When he realised how the KGB intended to use his book as propaganda he withdrew it from sale, and it was only republished after the fall of communism. He also made films using his work, and presented slide-shows at hundreds of campuses across America. His nomination comes with the publication in 2007 of ‘Jacob Holdt, United States 1970-1975‘ by Steidl in Germany.

Fazal Shiekh was born in New York in 1965 and educated at Princetown. His awards over the years include a Fulbright Fellowship, a US National Endowment for the Arts Fellowship in Photography (1994) and in 1995 a Leica Medal of Excellence, an Infinity Award from ICP, a Mother Jones International Documentary Award and two awards from the ‘Friends of Photography’. In 2003 he won ‘Le Prix Dialogue de l’Humanité‘ at Arles and in 2005 the ‘Henri Cartier-Bresson International Grand Prize‘ and a MacArthur Fellowship.

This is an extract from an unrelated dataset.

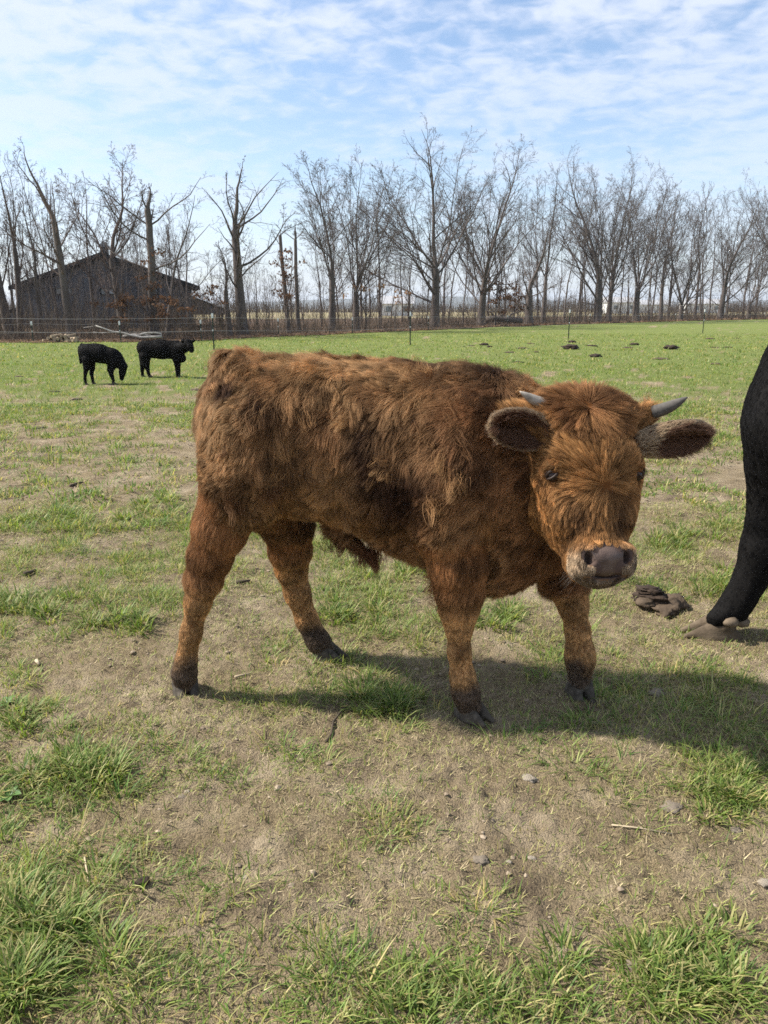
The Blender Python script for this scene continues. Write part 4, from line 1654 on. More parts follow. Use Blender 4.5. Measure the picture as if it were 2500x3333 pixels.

Sheikh is certainly one of the finest documentary photographers around and you can see a great deal of evidence on his web site. The nomination is for ‘Ladli‘, also published by Stiedl in 2007, which took up from his earlier book ‘Moksha‘, which investigated the mistreatment of widows in India. In Ladli he looks in particular at the problems experience by mothers and daughters in a society where a girl child is a burden, with many being aborted or killed at birth. His site contains a fine on-line version of Ladli.

John Davies (b1949, UK) is a particular favourite of mine, and one of the photographers featured on the Urban Landscape web site I run with Mike Seaborne. You can see a great deal of his work on his http://www.johndavies.uk.com/ web site, but I’d recommend buying his superb book which I reviewed at some length, The British Landscape, 2006 (Chris Boot, London ISBN 095468947X) It would be hard to think of any recent photographer of the urban landscape whose work has been more influential than him.

The jury for the prize is Els Barents, Director of Huis Marseille Foundation for Photography in Amsterdam, photographer Jem Southam, Thomas Weski, Chief Curator of Haus der Kunst in Munich along with Anne-Marie Beckmann, the curator of the Deutsche Börse Art Collection and Brett Rogers of the Photographers Gallery in the Chair. It is good to see a fine photographer, Jem Southam on the panel, and Weski was of course a photographer of some note before becoming a curator.

I’ve not had a great success in picking winners of these (or the previous Citibank) awards. But I’d be particularly happy to see either John Davies or Fazal Shiekh win, because their work is much more central to my idea of photography than that of the other two on the shortlist.